26 febrero 2007

Decir lo que se piensa

Este es el título del artículo de Adolfo García Ortega publicado hoy en El País, que hace re­ferencia a la fenomenología del tartufismo que impera en la socie­dad (se supone que española).

Propone una tercera opción: “la del ejercicio de la verdad aunque moleste”. Pues hay "mucha gente, entre periodistas, tertulianos ra­diofónicos, escritores de medios de comunicación, que piensan una cosa (y la manifiestan en el ámbito privado) y dicen otra en el ámbito público", dice el autor con toda la razón del mundo.

Pues bien, esa "mucha gente" se diría que es ni más ni menos que toda la que mide y pesa, la que sale a escena en parlamentos, ins­tituciones, partidos, conferencias obispales, asociaciones de vícti­mas, sindicatos y medios. Toda la sociedad oficialista en pleno. No es coyuntural, ni los casos son aislados.

Esto ocurre porque las claves del lenguaje político son compartidas por el resto y principalmente por el ámbito mediático que se rige también por él. Aquí radica, a mi juicio, el tremendo vacío que hay entre las ideas (falsas, falseadas, contrahechas) que circulan públi­camente difundidas por los medios, y las ideas del ciudadano de la calle que está inicialmente guiado por referentes ponderados en general, y por valores tradicionales morales aunque estén en crisis. El ciudadano consciente y que piensa posee criterior vive ordinaria­mente perplejo y enloque­cido al mismo tiempo por la esquizofrenia que ese lenguaje tartufista que sobrenada la sociedad civil, le ino­cula a cada momento en dosis no precisamente homeopáticas.

El único espacio donde no se da (al menos con tanta virulencia) ese problema del pensar una cosa y decir otra, ese decir una cosa en público y otra en privado, es en la Internet; un espacio donde ambas esferas están unificadas. Aquí, en la Internet, en el ciberes­pacio, en la realidad virtual, no se vende nada ni se aspira a nada cuanti­ficable: sólo el número de lecturas que algunos periódicos digi­tales incorporan a su modus operandi. No se venden ni se compran votos, no se compra ni se vende imagen, no se coleccionan epígo­nos que al final pueden ser hasta molestos, ni se trafica con puestos retribuidos, ni se busca fama, ni aplausos, ni zalemas. Nos pueden arrojar verduras y salir fascistas a relucir como en la calle portando una bandera preconstitucional, pero aunque sean anónimos, se les ve venir y todo se resuelve ignorándoles olímpicamente.

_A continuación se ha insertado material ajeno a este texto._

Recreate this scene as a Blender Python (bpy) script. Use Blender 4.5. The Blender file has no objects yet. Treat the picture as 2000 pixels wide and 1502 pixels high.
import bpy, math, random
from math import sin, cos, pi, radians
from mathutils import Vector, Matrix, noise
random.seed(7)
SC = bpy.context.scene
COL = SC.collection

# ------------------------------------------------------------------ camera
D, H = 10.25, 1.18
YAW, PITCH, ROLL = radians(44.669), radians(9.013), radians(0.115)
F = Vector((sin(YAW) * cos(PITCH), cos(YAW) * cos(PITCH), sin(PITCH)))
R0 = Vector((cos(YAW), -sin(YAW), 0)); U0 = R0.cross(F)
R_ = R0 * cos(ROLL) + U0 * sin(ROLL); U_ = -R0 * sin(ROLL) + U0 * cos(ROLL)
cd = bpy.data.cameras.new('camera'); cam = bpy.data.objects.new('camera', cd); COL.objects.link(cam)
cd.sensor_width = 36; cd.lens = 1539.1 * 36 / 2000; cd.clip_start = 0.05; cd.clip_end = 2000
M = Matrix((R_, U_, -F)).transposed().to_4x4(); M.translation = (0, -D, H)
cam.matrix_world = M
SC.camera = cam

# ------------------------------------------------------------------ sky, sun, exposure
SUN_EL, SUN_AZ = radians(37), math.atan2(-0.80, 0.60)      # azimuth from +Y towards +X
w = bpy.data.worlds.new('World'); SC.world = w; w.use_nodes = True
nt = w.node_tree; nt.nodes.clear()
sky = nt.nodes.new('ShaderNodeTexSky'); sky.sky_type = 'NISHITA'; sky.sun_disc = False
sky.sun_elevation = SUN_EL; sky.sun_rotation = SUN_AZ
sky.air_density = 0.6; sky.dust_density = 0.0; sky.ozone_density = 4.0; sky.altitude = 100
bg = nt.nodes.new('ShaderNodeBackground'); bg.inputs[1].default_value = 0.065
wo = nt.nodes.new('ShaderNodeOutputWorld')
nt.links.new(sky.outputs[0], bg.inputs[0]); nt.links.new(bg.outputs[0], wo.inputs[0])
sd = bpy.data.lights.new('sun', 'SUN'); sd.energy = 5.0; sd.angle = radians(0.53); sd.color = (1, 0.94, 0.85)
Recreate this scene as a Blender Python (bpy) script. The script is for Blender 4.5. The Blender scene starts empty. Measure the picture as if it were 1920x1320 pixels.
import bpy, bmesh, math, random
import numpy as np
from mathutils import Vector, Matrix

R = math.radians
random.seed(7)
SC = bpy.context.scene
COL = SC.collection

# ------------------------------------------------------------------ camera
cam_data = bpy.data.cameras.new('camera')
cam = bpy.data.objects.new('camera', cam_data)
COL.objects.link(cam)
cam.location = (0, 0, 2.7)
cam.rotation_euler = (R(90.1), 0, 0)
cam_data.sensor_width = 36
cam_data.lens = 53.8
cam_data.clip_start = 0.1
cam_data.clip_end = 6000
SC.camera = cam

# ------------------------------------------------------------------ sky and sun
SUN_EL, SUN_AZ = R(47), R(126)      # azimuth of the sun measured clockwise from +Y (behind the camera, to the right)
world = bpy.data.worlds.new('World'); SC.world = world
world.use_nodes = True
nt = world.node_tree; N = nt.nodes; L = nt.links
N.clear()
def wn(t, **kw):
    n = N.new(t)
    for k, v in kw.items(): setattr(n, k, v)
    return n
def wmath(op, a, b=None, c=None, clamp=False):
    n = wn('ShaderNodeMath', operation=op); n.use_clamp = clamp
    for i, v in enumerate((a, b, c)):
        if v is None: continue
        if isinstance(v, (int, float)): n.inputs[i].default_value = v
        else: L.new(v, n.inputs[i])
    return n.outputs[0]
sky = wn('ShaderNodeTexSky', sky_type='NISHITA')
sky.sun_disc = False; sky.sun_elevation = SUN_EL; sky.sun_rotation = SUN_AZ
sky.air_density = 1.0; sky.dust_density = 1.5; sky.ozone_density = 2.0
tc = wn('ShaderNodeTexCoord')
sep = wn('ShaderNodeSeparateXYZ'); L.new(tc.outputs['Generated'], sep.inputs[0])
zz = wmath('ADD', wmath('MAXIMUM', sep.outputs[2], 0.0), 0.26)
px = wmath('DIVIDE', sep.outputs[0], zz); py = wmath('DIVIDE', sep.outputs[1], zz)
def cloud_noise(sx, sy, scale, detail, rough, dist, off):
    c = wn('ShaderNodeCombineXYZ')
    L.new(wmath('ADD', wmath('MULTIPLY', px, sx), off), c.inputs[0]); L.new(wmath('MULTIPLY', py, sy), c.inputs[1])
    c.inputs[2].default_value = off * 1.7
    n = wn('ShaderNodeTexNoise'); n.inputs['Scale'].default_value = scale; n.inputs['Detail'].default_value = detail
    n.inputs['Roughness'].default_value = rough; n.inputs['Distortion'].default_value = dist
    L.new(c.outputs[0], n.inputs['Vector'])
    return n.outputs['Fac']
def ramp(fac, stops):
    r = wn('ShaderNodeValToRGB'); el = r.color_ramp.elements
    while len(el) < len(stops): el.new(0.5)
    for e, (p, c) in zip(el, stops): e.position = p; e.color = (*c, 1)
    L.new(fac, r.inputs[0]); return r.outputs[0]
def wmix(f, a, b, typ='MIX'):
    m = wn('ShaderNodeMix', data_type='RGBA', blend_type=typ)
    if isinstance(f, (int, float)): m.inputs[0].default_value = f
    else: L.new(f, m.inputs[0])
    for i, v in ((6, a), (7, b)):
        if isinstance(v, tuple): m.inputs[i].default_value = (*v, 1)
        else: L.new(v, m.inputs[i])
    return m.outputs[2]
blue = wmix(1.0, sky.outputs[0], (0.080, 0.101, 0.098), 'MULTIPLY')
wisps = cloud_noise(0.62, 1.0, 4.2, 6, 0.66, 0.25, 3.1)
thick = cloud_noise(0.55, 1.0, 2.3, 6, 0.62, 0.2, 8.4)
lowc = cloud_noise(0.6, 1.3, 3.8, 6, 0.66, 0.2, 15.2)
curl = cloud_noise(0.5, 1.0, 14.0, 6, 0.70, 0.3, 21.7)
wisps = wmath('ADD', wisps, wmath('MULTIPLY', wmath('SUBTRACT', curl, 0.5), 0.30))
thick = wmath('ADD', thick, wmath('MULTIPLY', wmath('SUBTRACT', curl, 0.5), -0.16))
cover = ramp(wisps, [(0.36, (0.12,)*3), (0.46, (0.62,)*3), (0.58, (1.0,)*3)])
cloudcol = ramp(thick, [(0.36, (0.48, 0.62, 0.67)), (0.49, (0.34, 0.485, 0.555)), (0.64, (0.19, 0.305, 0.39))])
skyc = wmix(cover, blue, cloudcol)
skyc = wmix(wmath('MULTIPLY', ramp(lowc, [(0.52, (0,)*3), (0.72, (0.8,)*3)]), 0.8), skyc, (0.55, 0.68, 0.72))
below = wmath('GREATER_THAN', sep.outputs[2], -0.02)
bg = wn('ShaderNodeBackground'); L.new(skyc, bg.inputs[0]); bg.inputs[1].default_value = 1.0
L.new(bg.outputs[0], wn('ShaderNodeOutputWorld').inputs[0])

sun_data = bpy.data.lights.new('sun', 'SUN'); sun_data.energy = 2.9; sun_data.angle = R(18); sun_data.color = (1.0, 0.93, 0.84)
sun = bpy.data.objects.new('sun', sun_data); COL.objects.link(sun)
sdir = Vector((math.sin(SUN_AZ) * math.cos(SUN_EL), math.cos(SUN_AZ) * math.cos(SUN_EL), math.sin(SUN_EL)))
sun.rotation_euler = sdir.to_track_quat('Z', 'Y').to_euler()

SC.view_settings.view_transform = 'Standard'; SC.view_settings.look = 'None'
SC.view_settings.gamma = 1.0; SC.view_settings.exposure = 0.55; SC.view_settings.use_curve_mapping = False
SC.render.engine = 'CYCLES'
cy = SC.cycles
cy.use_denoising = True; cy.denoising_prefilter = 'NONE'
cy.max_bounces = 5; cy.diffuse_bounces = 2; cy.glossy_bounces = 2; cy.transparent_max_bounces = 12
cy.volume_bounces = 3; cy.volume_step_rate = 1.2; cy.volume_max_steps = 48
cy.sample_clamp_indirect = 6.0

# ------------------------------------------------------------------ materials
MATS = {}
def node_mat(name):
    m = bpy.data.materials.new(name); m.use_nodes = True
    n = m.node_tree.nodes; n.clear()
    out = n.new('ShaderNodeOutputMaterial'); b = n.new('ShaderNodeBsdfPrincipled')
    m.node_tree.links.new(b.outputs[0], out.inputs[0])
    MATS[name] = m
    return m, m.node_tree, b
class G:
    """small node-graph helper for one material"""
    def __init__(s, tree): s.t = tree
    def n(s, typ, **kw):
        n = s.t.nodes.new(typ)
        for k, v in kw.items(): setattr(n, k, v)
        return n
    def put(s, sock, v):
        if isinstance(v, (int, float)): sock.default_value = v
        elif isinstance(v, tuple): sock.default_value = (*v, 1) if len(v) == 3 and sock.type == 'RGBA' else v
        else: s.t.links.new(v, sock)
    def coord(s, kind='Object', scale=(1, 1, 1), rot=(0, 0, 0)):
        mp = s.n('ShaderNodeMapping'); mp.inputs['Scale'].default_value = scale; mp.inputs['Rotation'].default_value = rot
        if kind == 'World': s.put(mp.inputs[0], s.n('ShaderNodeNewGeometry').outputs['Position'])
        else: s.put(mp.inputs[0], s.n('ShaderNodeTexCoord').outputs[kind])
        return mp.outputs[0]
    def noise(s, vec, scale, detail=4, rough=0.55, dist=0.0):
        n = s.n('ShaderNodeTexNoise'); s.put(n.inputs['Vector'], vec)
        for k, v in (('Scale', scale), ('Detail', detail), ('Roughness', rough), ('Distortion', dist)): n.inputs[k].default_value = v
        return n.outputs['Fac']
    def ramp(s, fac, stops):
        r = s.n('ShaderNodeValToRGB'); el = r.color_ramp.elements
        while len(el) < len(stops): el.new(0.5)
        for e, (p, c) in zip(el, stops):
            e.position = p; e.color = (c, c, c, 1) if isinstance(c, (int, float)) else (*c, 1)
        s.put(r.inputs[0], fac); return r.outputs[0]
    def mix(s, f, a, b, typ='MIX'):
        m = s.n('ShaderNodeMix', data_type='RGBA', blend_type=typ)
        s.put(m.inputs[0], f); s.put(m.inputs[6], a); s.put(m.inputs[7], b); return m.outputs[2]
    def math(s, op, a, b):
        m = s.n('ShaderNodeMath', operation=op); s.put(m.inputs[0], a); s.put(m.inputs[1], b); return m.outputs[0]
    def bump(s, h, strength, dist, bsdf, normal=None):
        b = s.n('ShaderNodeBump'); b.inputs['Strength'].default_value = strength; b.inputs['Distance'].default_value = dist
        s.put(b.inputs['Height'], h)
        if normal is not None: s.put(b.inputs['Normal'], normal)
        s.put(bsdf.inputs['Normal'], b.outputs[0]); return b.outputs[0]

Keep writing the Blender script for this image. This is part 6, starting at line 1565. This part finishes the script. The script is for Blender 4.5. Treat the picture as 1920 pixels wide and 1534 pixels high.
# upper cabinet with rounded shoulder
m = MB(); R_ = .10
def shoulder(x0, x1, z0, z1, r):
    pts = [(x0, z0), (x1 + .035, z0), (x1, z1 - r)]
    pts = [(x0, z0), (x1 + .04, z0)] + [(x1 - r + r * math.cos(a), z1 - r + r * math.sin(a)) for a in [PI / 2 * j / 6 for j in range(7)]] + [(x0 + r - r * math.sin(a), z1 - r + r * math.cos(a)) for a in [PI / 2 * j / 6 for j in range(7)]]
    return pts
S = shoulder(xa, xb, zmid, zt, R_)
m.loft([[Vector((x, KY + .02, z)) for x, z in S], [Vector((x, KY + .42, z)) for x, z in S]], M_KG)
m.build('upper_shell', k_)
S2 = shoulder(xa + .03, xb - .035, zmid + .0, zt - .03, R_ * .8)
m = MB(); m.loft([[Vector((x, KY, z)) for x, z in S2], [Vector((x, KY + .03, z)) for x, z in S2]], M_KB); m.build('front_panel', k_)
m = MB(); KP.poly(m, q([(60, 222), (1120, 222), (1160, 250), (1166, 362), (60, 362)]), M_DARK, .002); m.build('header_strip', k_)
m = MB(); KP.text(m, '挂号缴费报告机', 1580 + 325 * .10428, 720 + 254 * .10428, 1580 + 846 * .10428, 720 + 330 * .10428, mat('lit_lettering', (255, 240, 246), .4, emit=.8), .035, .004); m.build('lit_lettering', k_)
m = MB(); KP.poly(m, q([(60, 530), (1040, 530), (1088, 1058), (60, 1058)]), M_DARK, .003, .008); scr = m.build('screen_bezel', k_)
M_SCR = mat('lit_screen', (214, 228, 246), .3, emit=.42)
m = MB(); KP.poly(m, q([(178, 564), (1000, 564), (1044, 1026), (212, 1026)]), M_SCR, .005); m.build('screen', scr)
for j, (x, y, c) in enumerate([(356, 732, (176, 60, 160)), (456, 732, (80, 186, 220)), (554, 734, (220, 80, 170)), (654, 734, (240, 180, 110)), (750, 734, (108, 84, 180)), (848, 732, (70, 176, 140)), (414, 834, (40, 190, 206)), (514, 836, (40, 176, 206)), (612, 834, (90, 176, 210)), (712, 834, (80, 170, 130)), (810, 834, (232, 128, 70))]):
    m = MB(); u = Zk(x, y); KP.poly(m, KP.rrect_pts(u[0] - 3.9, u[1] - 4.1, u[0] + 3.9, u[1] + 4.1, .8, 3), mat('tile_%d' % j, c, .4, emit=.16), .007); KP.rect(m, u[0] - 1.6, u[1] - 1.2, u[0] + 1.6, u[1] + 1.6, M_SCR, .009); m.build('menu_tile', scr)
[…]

En la Internet, salvo algún cretino e ingenuo suelto, todos decimos lo que pensa­mos y sentimos. Por eso el futuro (ya presente) dialéc­tico, intelec­tual, social y político, habida cuenta que no hay intereses ni armas mortíferas más que la pluma o el teclado, sólo puede estar en la Internet. Véngase aquí el mundo que desee librarse de tantas imposturas. En Internet también las hay, pero la naturaleza mediá­tica de Internet ofrece la singular ventaja de que es muy fácil distin­guir la calidad de la basura.

Los medios impresos y la radiotelevisión nunca dejarán de ser vo­ceros de toda clase de mentiras, y nunca podrán decir “las cosas como son”. Para saberlas, poco a poco todo el mundo tendrá que acudir a las opiniones e informaciones difundidas por la Red. Aun­que en la Red, luego empiece a librarse otra batalla entre la verdad y la mentira cuyas pautas diferenciadoras podremos aprender.